The Republican surpassed expectations and confounded pollsters in Florida, where Hillary Clinton had been expected to win following a surge in the Hispanic vote.
Hillary Clinton’s hopes of a swift victory faded as one of the most bitterly-contested elections in US history was this morning on a knife-edge.
Trump’s unexpected success in Florida meant that the US election was likely to come down to a small handful of swing states.
Mrs Clinton managed to win the battlegrounds of Virginia and Colorado, but she needed to take Michigan, Nevada, Iowa and Pennsylvania to revive her chances.
If Donald Trump wins this, it might be because for the final fortnight of the campaign he did as he was told, Rob Crilly writes.
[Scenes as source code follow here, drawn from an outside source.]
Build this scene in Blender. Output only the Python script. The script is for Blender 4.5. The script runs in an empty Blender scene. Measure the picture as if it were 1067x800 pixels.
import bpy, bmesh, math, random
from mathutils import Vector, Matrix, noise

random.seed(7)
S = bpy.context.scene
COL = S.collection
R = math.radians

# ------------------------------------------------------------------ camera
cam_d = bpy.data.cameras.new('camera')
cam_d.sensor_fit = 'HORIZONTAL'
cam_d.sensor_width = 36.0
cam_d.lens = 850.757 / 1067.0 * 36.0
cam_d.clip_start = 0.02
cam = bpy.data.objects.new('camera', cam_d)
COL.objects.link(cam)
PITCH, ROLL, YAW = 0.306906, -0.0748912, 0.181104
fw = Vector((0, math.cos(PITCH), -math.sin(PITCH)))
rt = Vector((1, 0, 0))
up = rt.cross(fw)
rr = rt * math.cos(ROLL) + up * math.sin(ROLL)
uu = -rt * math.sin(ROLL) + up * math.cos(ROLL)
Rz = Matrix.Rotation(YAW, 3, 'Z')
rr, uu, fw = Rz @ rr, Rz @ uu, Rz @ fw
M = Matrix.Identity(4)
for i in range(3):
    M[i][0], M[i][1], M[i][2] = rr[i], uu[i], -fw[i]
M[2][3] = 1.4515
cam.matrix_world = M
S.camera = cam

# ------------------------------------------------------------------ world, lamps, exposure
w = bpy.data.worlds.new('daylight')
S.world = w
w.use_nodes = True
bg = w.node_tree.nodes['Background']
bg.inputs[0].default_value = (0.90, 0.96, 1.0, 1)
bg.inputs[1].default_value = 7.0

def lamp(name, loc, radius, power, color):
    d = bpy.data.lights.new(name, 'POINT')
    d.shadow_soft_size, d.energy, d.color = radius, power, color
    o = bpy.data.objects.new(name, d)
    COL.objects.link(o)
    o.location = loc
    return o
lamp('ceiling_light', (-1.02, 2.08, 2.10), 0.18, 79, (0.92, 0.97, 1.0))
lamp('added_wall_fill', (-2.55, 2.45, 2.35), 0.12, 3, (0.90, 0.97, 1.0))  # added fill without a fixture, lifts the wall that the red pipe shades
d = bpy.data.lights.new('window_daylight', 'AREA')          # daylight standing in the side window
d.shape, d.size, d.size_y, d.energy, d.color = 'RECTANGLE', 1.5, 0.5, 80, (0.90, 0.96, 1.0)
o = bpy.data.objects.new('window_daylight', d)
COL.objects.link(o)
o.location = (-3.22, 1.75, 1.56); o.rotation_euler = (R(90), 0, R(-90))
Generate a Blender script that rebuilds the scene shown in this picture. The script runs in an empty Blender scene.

He shut up and let all the attention focus on his rival. Hillary Clinton was not a good candidate. She may be a fine politician, but she represented all that Mr Trump wants to overturn.
She is a political insider, dogged by questions about whether she can be trusted, whether over her emails or the Clinton Foundation. But every time she was on the back foot, Mr Trump would give her a way out, deflecting attention away from her with one of his own missteps – often an easily avoidable Twitter tirade or public pronouncement.
Until the final couple of weeks that is, when he was reportedly deprived of his phone and reduced to dictating his tweets through aides who could vet their tone and content.
As a result, the last week was dominated by fresh questions about Mrs Clinton’s email server – thanks to FBI Director James Comey’s odd intervention – rather than Mr Trump’s behaviour. Was that the difference in the end?